Showing genuine love for others is the way of the Lord. But when Jesus was presented with the adulteress, he didn’t ask her any details regarding her behavior. Not one question! He said, “…Neither do I condemn thee: go, and sin no more.” (John 8:11) Due to the nature of our lay ministry, we live in a very public church, but there are some things that all of us would rather keep within the confines of our families.  As far as I know, it is not against the commandments to be a private person. Let us be wise in how we conduct ourselves regarding the privacy of others. Some of our members are very private about the way they grieve. I once spoke with a member who temporarily stopped going to church, not because of loss of testimony, but because discussing their grief and sorrow with others was so painful that staying away felt better. Fortunately they recognized that separating oneself from the body of the saints can be spiritually dangerous and is not the way of the Lord. They have since returned.

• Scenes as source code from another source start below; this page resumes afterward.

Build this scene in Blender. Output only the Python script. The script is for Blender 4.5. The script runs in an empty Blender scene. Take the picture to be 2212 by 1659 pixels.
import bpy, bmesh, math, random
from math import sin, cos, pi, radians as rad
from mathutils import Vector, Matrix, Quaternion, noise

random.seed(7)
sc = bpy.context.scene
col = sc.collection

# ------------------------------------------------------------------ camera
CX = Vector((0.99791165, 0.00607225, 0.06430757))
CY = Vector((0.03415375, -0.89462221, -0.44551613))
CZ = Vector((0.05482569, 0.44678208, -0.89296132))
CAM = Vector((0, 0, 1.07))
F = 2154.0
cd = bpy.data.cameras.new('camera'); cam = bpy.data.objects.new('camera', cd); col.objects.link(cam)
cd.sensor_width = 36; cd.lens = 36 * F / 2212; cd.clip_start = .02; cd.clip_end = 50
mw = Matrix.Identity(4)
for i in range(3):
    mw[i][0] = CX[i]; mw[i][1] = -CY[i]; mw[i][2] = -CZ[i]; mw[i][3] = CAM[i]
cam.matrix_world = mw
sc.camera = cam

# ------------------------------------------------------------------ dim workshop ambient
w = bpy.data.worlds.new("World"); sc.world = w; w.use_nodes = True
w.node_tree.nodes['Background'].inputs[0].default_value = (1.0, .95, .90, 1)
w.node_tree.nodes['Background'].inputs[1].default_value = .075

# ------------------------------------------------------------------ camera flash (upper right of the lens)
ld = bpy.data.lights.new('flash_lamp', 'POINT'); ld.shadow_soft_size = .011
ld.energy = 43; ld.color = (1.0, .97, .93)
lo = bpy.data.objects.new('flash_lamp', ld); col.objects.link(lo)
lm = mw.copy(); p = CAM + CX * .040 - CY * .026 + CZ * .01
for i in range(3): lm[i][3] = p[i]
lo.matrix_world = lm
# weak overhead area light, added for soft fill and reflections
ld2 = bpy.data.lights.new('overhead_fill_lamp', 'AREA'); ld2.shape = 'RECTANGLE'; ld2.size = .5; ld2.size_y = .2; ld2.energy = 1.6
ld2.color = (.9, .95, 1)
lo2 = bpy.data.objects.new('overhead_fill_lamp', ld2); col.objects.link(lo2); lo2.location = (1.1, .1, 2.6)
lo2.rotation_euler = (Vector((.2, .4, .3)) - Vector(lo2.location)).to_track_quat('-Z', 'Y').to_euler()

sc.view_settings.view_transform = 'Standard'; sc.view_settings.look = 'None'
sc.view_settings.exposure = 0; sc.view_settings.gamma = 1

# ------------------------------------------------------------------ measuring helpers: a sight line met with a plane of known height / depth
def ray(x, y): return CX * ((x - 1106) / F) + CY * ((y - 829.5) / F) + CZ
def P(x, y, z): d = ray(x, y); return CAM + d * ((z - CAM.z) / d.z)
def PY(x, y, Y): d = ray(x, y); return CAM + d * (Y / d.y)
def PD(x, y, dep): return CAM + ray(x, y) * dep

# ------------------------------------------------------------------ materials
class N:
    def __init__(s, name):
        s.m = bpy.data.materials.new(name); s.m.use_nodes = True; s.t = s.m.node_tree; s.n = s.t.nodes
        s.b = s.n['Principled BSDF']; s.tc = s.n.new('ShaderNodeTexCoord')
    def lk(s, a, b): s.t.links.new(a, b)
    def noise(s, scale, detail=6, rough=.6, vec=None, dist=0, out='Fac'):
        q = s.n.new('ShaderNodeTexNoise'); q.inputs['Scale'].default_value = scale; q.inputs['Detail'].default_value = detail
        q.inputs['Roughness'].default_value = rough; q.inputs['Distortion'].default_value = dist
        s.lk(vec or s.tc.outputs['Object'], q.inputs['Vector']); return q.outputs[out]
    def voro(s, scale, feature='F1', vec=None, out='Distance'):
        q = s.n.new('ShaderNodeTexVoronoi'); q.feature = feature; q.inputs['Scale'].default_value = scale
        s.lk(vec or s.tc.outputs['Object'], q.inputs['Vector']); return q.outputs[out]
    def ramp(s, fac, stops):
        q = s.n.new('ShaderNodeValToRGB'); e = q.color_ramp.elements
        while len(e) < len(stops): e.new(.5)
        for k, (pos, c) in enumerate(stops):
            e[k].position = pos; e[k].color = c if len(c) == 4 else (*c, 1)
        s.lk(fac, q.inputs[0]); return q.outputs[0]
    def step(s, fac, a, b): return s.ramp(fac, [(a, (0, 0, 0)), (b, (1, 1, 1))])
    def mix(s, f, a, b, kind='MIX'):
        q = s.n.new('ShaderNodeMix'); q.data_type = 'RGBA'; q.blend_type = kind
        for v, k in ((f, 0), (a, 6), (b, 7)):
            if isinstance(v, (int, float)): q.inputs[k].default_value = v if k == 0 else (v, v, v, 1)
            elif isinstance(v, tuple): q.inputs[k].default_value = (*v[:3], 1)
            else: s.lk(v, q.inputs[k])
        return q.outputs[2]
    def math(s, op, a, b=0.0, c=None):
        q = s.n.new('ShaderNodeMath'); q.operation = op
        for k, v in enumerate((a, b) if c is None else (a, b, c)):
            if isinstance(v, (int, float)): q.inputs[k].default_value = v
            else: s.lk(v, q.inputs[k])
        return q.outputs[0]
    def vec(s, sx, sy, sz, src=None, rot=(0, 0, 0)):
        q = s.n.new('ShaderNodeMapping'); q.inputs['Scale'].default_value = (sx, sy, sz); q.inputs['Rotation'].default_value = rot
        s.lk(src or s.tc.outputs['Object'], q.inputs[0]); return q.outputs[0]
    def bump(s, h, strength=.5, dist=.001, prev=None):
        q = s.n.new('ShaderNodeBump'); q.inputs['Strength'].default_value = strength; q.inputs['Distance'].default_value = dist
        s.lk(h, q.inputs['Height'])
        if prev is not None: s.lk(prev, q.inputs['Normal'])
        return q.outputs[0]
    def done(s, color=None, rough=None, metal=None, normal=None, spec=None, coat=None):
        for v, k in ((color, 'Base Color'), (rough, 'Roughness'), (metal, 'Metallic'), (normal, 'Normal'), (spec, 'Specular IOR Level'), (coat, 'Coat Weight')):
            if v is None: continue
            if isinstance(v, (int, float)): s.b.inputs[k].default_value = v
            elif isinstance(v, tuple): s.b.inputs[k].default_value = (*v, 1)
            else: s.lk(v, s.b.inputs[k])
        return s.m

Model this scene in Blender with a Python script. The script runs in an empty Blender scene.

All of us need someone to lean on from time to time. It is wonderful to have good loving members of the church available to help out when needed. But when we are the ones helping, remember, it is divine to care, but unwise to share; meaning, we shouldn’t share others’ confidences. May we remember the wise counsel that a good Bishop gave to my nephew! Let us be there for others in their time of need but may we have the wisdom to stay out of places in which we have no business.